La responsabilidad ciudadana del servidor público tiene por sostén la Constitución de la República, proclamada el 26 de enero de 2010.

Napoleón afirmaba que “hay pícaros suficientemente Pícaros para portarse como personas honradas.”

Por Jesús Rojas*

Por definición, el buen servidor público debe desarrollar su misión en orden al bien común procurando el éxito personal e institucional y evitando el fracaso.

Ante todo, debe observar un comportamiento ético que lo libere de caer en el abismo por conductas inadecuadas o prohibidas, tanto por las normas como por las buenas costumbres o por la moralidad pública.

Los servidores públicos que no cumplen debidamente sus obligaciones o deberes incurren en responsabilidades que surgen de los diversos controles que la administración pública aplica sobre los mismos.

El término responsabilidad significa ser garante de las consecuencias de un acto. El servidor público, con sus actuaciones u omisiones, puede estar incurso en varias clases de responsabilidades.

La responsabilidad ciudadana del servidor público tiene por sostén la Constitución de la República, proclamada el 26 de enero de 2010, y la normatividad legal, empezando por la Sección II De la Ciudadanía, inciso 5 que reza: “Denunciar las faltas cometidas por los funcionarios públicos en el desempeño de su cargo.”

En cuanto al Estatuto de la Función Pública, el mismo documento fundamental señala en la misma sección, Artículo 146 sobre Proscripción de la Corrupción, lo siguiente: “Se condena toda forma de corrupción en los órganos del Estado. En consecuencia: 1) Será sancionada con las penas que la ley determine, toda persona que sustraiga fondos públicos o que prevaliéndose de sus posiciones dentro de los órganos y organismos del Estado, sus dependencias o instituciones autónomas, obtenga para sí o para terceros provecho económico.”

El inciso #2 de la misma sección remacha de seguido con mayor claridad: “De igual forma será sancionada la persona que proporcione ventajas a sus asociados, familiares, allegados, amigos o relacionados.”

Es decir, la conducta de los servidores públicos se enmarca dentro de un conjunto de principios y reglas que conforman una cultura administrativa de la ética pública. La ética del servidor público debe estar orientada por la honestidad, lo cual se traduce en rectitud y honradez en el obrar.

De igual manera deben ser parte de esta conducta los principios de responsabilidad, transparencia e imparcialidad. Y como si fuera poco, se le debe de sumar la eficiencia en el servicio reflejada en una conducta permanente de quien ejerce la función pública.

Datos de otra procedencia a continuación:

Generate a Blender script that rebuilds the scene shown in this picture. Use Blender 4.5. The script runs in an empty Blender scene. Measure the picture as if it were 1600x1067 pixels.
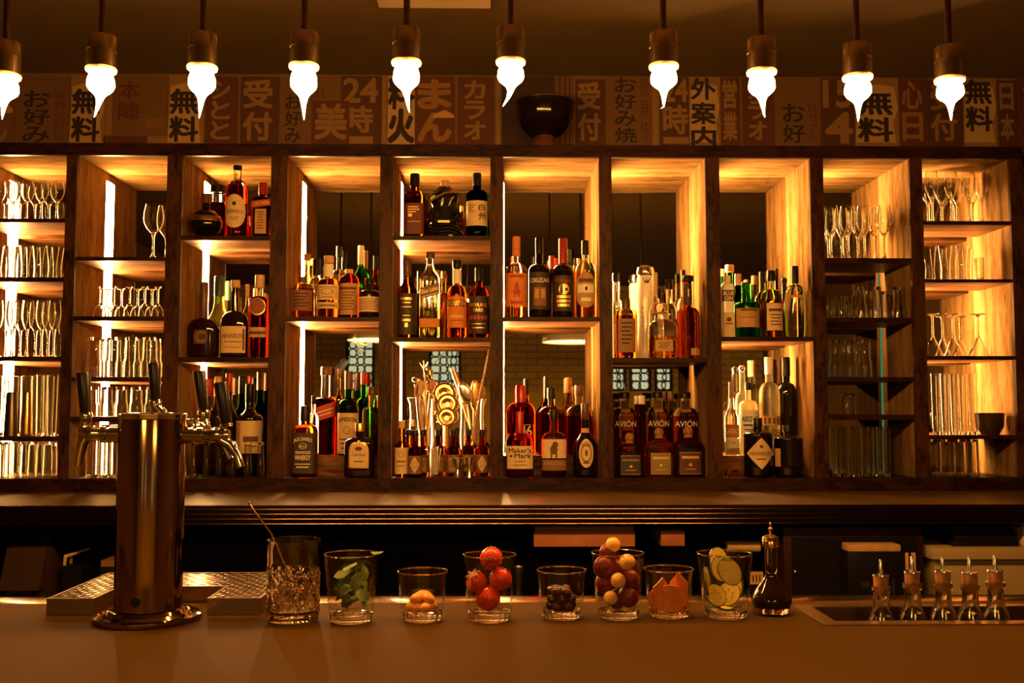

En términos generales, el servidor público debe observar una conducta integralmente pulcra en sus actuaciones en beneficio del interés colectivo.
Pero, ¿qué hacer con la corrupción, tan inherente al ser humano más que a las instituciones? Napoleón afirmaba que “hay pícaros suficientemente Pícaros para portarse como personas honradas.”

La corrupción per se es un acto en beneficio personal o de terceros, contrario a los valores fundamentales y que atenta contra el interés público y el bienestar común.

Del corrupto puede afirmarse que los códigos de ética jamás forman parte de su yo, viola el ordenamiento jurídico, perjudica la libre competencia, causa daño social y pobreza, concentra el ingreso y deslegitima al Estado.

Además, incrementa los costos, afecta el clima de negocios, quebranta el orden, lesiona la imagen y aumenta la desigualdad. Este flagelo universal es el peor lunar en cualquier sociedad.

En conclusión, todo servidor público, por mandato y por deber, es dueño de sus actos y esclavo de sus consecuencias, más aún en un estado democrático regido por una Carta Magna de derechos, deberes, obligaciones éticas y morales, cuyo desprecio ha generado tantos dolores de cabeza nacional.

*Jesús Rojas es sociólogo, periodista, escritor y especialista en multimedios.